◆ Data for the task ◆
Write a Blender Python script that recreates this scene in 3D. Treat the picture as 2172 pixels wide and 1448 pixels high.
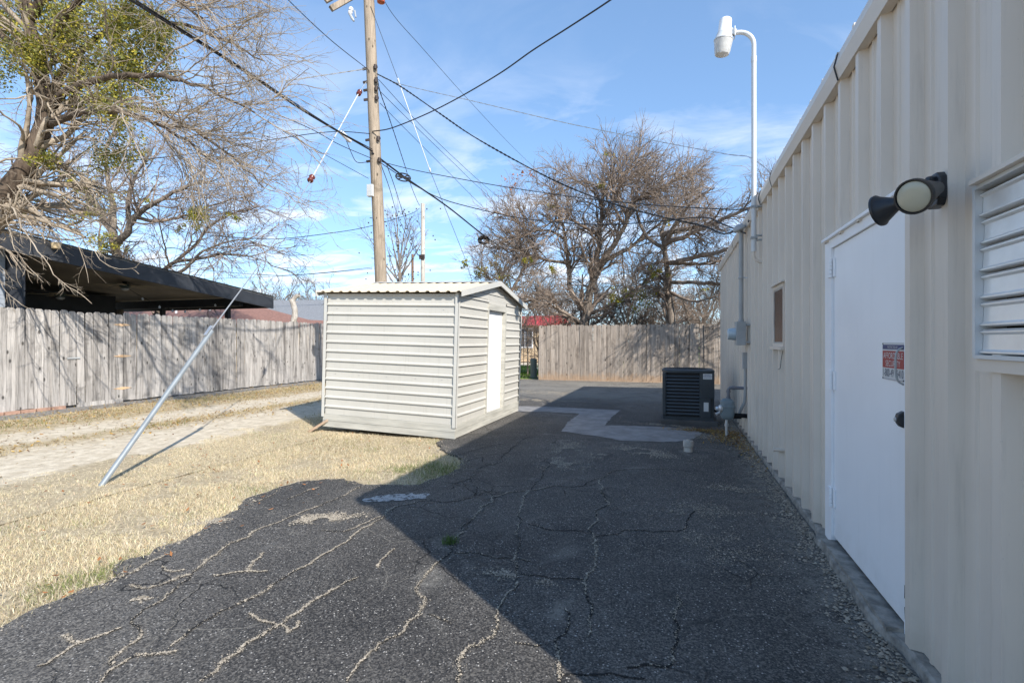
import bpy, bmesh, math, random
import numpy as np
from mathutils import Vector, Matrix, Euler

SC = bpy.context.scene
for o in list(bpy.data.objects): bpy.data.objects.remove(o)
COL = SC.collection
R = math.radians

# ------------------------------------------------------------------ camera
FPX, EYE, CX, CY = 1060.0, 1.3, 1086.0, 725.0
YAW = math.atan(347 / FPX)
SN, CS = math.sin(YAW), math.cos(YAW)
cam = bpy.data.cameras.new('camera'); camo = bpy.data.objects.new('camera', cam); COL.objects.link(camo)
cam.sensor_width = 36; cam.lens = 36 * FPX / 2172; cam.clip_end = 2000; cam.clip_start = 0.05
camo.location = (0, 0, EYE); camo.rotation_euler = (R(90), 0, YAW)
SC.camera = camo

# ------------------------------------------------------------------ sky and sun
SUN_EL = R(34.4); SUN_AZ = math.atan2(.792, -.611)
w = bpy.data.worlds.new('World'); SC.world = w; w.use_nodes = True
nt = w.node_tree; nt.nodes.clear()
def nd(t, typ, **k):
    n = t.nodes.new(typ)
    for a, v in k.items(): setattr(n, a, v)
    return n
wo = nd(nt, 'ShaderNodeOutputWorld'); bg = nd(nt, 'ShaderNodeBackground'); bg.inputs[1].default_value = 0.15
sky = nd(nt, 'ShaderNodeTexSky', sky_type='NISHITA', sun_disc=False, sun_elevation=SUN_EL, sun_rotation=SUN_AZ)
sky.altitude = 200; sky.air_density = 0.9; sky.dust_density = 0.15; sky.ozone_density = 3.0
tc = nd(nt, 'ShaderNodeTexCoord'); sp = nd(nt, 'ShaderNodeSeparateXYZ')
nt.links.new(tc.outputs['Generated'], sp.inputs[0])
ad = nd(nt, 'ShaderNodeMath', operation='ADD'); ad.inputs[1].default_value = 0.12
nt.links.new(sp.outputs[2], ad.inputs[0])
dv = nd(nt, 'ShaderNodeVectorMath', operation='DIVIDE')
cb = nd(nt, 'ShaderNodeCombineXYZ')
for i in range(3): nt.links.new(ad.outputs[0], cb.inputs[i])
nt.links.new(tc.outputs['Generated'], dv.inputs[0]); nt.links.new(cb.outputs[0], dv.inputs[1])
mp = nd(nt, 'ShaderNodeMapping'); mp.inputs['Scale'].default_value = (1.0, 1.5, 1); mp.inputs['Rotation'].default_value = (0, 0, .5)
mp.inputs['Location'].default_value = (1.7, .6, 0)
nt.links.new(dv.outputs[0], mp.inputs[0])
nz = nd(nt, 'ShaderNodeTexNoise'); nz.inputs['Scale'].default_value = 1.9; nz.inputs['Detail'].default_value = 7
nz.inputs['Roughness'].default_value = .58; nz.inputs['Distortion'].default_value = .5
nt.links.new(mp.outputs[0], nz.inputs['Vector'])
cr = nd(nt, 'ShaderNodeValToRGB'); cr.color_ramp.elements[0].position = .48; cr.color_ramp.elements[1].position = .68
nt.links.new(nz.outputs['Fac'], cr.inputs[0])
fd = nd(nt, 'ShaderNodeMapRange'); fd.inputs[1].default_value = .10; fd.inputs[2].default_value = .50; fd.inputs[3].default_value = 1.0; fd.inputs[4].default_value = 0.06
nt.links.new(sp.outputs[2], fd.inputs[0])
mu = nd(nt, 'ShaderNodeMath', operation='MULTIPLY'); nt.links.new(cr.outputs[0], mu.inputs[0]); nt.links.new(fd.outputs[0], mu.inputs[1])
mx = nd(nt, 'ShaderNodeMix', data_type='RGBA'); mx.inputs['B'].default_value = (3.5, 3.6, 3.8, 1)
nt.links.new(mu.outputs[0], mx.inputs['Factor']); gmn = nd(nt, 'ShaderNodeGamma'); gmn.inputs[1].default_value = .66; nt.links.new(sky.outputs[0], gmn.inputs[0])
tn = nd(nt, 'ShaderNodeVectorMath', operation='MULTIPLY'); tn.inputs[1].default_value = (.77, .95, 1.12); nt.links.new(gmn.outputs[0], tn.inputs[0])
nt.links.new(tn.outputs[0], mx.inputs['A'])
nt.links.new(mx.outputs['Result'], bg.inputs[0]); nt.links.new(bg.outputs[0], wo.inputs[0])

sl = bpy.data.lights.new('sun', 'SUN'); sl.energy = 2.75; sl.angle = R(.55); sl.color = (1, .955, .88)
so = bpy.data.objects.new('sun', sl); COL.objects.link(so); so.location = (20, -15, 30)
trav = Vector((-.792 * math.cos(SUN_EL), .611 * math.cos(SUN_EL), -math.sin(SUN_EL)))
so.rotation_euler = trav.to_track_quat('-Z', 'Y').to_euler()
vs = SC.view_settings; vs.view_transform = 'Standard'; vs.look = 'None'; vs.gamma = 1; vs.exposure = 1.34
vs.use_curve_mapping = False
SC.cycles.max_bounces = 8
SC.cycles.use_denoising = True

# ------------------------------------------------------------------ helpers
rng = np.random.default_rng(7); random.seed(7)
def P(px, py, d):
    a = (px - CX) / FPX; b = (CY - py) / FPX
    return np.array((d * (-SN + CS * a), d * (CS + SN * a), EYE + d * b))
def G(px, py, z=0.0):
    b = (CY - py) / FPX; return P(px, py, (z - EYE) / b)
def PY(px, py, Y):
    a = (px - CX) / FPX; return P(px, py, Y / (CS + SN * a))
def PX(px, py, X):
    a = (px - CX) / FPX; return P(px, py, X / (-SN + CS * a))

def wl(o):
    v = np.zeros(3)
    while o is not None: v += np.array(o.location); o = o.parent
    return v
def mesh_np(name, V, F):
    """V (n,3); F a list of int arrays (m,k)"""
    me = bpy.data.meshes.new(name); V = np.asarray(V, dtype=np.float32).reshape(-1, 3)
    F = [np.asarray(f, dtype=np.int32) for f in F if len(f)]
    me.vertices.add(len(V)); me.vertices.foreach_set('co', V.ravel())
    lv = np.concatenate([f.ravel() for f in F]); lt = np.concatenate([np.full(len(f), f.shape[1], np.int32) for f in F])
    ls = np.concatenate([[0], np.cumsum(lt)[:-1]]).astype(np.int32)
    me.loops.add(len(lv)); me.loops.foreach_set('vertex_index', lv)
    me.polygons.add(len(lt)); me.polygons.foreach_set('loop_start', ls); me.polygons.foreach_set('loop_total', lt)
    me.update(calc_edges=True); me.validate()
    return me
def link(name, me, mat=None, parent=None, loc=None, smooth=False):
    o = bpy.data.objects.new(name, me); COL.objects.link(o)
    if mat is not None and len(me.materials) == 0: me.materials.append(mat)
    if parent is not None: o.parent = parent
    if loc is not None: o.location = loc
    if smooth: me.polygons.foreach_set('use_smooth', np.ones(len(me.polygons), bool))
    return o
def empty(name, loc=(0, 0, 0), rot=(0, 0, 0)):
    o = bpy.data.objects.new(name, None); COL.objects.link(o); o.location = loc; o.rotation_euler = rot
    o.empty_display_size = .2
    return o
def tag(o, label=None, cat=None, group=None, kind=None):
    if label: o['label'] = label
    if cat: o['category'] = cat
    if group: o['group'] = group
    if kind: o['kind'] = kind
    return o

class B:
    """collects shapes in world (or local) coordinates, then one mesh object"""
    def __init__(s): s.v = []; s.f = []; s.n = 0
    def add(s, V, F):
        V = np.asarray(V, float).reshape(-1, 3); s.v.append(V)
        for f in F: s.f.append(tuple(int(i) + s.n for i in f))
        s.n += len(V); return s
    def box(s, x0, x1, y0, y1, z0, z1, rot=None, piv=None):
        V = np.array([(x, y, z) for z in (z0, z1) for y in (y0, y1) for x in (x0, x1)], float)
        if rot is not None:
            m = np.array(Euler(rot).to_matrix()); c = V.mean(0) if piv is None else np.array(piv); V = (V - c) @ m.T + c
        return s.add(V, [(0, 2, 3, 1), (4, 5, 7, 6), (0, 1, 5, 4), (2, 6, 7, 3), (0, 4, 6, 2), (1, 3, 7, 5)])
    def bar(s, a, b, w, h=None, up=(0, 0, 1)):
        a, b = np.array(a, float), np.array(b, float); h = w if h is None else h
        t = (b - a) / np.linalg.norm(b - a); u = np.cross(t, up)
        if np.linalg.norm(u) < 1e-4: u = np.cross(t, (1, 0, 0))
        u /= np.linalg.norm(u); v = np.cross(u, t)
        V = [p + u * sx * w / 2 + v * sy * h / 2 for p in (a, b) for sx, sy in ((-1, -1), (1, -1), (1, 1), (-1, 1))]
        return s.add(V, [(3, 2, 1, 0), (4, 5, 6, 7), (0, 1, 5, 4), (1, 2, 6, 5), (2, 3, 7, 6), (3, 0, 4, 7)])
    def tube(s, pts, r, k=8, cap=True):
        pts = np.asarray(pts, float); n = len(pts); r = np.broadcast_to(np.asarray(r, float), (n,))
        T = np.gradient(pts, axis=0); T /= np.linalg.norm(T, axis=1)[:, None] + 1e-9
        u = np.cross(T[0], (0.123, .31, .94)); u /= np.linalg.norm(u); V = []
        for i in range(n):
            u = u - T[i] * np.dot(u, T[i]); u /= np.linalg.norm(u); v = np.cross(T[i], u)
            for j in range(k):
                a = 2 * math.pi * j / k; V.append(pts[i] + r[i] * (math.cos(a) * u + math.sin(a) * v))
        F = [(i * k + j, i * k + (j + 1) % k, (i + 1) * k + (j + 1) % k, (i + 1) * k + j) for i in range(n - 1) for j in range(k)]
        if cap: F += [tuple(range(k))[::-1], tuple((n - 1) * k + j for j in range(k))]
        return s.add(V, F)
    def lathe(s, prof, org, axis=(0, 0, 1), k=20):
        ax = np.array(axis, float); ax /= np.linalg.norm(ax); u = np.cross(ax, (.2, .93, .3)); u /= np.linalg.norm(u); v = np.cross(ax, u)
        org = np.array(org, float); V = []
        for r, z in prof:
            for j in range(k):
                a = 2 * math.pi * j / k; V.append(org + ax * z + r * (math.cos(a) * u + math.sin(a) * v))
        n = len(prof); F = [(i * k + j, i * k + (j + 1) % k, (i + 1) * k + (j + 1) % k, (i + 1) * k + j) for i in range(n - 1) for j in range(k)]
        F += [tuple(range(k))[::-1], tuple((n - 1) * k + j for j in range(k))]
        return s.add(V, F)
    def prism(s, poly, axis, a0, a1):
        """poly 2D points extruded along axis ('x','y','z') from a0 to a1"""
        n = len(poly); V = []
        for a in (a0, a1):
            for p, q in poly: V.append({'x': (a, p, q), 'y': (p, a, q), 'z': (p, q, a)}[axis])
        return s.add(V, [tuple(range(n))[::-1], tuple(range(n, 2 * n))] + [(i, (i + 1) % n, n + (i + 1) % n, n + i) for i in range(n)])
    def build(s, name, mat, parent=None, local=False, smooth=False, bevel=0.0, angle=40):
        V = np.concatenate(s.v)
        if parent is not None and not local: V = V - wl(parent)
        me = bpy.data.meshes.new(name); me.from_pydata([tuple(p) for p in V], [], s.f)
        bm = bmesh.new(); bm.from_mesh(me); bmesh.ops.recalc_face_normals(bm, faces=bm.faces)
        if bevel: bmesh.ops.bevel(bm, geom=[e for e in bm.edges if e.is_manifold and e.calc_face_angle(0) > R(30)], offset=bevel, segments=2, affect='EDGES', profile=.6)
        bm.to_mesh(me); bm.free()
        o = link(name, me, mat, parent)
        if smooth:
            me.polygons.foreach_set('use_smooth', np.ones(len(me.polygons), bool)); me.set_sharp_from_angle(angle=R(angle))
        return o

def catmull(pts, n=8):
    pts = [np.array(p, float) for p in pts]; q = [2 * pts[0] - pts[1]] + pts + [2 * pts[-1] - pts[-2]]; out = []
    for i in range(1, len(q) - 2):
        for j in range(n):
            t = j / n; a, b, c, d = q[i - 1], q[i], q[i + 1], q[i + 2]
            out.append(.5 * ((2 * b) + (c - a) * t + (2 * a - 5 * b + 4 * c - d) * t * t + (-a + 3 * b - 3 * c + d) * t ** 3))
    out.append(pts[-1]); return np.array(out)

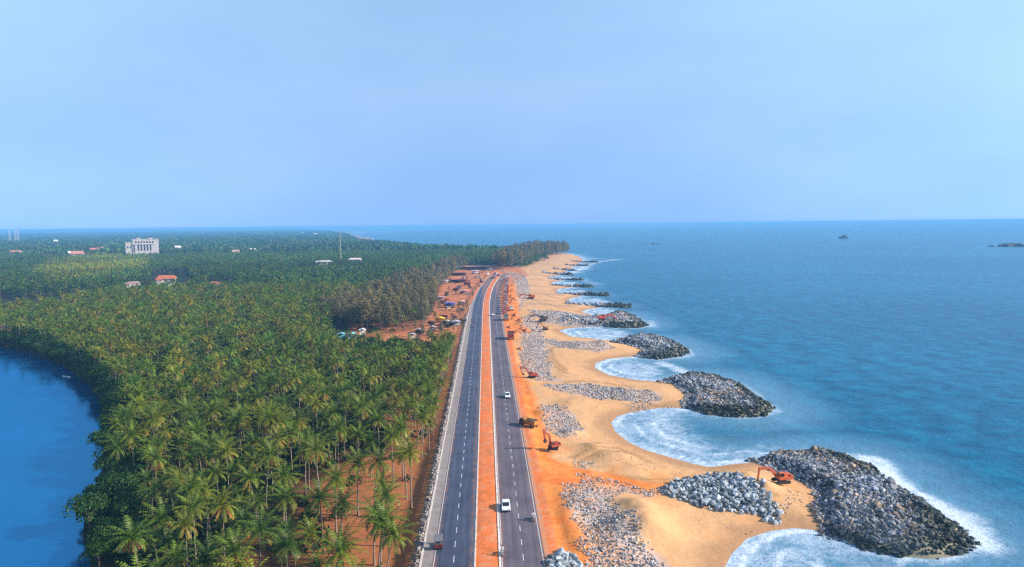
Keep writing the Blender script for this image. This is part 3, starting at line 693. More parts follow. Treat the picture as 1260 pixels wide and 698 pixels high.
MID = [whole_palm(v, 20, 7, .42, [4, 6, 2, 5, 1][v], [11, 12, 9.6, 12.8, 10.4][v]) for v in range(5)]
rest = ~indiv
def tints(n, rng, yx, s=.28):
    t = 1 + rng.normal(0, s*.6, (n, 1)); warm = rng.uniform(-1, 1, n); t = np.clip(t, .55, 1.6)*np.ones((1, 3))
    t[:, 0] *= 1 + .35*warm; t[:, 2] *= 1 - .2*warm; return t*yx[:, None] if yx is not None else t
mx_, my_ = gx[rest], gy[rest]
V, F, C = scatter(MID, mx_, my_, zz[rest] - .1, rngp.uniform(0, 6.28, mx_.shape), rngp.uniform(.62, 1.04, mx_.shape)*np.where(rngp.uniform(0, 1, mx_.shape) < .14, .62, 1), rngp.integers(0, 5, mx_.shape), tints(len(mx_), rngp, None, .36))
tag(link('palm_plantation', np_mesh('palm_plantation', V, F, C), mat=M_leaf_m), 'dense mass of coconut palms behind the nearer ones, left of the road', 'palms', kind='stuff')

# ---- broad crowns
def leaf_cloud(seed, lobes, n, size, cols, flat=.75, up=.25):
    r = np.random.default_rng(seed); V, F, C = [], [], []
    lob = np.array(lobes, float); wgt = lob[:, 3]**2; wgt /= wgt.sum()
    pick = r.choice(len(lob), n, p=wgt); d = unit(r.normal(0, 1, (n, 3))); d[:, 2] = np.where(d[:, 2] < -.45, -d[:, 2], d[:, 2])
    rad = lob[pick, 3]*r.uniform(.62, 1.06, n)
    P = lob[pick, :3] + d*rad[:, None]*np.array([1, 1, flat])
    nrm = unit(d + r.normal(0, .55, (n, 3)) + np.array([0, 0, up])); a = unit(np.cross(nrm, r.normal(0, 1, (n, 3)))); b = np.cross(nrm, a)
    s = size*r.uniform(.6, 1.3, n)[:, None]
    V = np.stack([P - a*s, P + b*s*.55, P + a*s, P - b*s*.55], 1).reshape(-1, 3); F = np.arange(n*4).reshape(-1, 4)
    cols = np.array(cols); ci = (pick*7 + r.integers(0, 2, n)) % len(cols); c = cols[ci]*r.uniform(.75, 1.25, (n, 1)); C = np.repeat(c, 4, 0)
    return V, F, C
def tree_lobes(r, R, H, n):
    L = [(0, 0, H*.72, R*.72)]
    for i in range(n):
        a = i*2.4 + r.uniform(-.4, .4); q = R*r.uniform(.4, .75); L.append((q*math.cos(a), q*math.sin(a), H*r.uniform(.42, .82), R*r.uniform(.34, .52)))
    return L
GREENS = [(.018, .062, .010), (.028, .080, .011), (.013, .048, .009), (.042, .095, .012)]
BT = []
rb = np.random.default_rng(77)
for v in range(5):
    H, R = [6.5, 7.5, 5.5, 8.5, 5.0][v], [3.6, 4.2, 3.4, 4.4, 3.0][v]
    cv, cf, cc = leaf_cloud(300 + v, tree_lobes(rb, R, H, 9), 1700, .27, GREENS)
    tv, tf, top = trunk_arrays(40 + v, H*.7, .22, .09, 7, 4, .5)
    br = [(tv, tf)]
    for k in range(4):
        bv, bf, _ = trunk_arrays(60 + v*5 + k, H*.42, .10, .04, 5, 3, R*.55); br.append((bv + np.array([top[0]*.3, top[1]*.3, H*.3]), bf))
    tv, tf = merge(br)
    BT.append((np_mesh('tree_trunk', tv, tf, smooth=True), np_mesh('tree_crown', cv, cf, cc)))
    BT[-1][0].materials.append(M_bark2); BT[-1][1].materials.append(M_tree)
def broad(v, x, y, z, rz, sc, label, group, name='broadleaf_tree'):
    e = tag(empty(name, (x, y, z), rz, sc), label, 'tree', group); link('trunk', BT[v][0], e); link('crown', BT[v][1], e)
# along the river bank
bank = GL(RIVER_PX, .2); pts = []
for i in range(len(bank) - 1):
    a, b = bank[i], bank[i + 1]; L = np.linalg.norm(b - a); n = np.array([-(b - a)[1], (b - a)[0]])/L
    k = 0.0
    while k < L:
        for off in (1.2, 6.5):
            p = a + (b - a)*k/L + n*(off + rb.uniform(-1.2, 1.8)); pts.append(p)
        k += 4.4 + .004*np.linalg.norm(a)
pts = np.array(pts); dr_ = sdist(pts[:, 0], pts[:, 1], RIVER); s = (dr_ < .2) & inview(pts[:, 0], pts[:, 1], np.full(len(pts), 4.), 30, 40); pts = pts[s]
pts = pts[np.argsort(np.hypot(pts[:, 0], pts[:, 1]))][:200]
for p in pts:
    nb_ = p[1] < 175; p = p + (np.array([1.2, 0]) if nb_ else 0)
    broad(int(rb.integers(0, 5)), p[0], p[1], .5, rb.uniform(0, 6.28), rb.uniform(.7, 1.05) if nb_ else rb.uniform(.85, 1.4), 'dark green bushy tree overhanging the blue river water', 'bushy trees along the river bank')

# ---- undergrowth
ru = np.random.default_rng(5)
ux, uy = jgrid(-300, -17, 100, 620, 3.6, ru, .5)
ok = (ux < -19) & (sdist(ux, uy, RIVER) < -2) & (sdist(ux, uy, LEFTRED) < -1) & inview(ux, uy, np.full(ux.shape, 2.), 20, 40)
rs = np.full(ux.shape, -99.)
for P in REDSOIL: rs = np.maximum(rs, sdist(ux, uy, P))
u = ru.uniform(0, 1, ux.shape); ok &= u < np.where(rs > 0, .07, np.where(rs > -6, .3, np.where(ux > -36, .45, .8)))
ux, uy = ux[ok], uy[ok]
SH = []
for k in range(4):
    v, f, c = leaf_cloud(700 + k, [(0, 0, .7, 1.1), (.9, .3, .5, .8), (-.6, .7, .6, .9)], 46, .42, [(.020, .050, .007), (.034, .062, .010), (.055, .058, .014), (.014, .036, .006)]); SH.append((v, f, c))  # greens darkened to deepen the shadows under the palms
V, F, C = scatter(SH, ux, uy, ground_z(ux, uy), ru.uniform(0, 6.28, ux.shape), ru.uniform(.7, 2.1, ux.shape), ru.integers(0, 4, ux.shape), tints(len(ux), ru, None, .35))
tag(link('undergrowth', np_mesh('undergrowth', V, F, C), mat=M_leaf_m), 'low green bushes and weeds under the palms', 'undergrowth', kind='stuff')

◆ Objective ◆
Only a number is needed: how many lines of the material above contain "script"?

◆ Solution to this problem ◆
2